Se a densidade de elétrons do átomo de oxigênio no ¾SOH for baixa, a ionização se dará conforme a reação (1). Isto é, a superfície se comporta como um ácido de Brönsted mais forte que água (pKas1 < pKw na reação (1), ou melhor pKas1 < 14). Se o caráter de superfície for básico a reação (2) tem preferência de modo que pKas1 > pKw. O modelo de dissociação de grupos ácidos e básicos superficiais para óxidos possui algumas fraquezas. As constantes de equilíbrio são macroscópicas e diferenciam das constantes de acidez intrínsecas verdadeiras, pois em se tratando de estruturas cristalinas, cada perda de próton reduz a carga na superfície poliácida. Assim como na Quitosana, a acidez de grupos vizinhos será afetada em alguma extensão. Mas apesar disto, o modelo é bem aplicável à maioria dos óxidos.
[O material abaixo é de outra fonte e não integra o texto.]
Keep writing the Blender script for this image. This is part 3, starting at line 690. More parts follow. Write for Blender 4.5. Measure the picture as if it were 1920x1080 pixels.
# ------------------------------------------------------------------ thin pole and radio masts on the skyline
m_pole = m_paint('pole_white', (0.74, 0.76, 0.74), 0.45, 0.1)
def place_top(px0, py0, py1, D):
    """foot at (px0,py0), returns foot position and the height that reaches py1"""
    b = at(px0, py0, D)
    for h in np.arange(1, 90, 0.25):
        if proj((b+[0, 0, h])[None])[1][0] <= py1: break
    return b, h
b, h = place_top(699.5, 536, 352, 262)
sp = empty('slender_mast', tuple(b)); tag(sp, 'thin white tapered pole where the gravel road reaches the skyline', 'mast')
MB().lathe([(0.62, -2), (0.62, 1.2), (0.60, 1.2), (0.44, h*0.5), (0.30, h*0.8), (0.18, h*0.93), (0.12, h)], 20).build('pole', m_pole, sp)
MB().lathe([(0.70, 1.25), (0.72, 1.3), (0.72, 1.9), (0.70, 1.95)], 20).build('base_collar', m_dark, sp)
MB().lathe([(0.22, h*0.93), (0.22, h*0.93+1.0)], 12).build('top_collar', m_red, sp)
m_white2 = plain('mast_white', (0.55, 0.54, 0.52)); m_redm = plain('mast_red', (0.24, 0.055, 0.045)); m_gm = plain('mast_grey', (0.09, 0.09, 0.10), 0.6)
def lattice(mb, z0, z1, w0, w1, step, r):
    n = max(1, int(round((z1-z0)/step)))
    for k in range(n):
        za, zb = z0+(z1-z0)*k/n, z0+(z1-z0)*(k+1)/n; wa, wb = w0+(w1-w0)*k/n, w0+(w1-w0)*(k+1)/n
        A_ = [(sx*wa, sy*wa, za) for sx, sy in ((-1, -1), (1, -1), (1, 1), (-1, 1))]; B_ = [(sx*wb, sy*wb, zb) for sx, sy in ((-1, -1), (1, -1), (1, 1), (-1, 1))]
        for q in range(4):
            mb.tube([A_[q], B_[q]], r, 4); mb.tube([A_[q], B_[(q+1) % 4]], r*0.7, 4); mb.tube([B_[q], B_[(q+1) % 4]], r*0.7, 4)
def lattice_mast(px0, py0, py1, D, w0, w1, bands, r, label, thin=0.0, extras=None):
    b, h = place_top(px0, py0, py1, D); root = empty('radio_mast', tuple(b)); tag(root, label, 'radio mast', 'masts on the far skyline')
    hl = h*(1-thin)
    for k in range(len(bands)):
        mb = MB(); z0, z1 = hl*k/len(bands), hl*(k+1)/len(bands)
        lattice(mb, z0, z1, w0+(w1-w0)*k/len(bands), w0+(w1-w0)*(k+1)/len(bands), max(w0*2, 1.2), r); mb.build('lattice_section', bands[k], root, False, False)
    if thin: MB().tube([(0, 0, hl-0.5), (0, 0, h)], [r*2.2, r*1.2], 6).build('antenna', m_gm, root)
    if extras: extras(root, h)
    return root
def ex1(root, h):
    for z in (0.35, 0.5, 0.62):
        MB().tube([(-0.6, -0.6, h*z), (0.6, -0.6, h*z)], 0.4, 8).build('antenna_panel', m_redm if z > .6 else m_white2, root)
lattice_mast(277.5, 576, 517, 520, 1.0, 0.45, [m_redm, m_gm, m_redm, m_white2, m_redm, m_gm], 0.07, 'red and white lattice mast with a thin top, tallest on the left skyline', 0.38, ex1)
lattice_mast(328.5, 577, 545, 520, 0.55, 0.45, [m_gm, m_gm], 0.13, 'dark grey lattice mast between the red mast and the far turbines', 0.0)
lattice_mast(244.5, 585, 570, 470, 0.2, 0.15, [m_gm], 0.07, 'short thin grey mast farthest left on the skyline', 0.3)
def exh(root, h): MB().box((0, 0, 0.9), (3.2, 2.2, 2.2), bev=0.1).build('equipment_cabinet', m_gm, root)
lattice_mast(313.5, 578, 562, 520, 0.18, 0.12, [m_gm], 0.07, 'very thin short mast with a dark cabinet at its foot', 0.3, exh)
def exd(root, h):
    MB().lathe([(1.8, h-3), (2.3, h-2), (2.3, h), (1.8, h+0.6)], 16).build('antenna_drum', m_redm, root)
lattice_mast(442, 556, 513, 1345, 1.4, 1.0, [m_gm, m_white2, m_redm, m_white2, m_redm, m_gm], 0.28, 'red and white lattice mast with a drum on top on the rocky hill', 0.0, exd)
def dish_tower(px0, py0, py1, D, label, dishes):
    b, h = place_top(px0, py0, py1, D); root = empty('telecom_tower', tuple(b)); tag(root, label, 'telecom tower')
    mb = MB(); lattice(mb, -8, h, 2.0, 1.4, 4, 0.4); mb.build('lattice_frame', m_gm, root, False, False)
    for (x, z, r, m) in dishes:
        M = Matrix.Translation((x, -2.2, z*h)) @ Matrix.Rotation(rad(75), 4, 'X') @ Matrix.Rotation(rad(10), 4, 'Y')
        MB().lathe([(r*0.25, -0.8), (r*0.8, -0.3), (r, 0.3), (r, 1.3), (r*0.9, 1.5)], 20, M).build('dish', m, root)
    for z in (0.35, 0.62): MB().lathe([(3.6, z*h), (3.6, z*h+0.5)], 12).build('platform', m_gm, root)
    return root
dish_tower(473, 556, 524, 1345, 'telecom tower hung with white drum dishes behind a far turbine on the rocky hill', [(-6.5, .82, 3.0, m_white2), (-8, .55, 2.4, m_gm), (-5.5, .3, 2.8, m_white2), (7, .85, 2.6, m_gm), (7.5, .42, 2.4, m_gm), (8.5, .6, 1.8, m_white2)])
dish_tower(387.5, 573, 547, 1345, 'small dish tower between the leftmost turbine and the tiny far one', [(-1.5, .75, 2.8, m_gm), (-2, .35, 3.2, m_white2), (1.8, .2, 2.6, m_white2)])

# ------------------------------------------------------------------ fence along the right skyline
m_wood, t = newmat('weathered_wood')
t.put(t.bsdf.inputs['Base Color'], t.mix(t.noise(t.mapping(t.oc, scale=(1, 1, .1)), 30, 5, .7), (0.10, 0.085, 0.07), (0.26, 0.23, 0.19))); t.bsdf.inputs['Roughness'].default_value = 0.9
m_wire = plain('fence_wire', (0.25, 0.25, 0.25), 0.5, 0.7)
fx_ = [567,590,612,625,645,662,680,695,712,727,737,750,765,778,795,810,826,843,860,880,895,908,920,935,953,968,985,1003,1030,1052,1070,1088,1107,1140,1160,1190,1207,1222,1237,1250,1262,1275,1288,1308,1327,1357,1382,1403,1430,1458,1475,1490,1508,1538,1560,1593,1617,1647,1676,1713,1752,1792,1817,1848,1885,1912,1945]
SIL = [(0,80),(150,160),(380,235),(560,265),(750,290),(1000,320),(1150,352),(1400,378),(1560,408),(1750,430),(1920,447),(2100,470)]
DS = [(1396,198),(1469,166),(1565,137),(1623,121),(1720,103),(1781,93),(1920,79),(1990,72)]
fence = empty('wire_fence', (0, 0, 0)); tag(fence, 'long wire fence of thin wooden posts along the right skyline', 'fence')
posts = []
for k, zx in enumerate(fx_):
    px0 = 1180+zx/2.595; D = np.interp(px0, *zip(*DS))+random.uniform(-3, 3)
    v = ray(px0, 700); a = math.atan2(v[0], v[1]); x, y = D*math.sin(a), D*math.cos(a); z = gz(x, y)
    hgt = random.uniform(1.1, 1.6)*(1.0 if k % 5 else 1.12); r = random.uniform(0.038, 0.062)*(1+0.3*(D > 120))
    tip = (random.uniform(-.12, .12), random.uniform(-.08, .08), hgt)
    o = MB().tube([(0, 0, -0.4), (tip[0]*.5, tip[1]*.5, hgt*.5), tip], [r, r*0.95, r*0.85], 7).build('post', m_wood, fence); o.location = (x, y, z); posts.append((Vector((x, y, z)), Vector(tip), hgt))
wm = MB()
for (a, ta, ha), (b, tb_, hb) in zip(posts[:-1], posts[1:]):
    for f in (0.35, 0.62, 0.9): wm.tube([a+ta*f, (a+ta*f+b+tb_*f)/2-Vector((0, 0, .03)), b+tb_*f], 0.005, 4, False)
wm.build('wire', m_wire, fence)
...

O dióxido de estanho (SnO2) é um importante material de base para uma variedade de sensores de gás. O SnO2 é um semicondutor do tipo n, com gap de 3,6 eV, e estrutura cristalina do rutílio (TiO2). A superfície (110) do SnO2 é energeticamente a mais estável e, portanto, a face cristalina predominante em amostras policristalinas [9].

As dispersões de SnO2 são pouco estudadas e, por isso, existe uma grande dificuldade em se obter informações sobre suspensões estáveis deste material. Em trabalhos anteriores verificou-se que a adsorção de polímeros derivados de ácidos poliacrílicos a superfície do SnO2 é limitada pela competição com grupos OH- [6]. O SnO2 apresenta ponto isoelétrico ácido de aproximadamente 4 e grande afinidade por grupos OH-, que quando adsorvidos conferem à superfície um aumento de cargas e no potencial zeta. Portanto devido à repulsão eletrostática, há dificuldade na adsorção das moléculas de polímeros acrílicos, que se apresentam negativamente ionizados em pH básico.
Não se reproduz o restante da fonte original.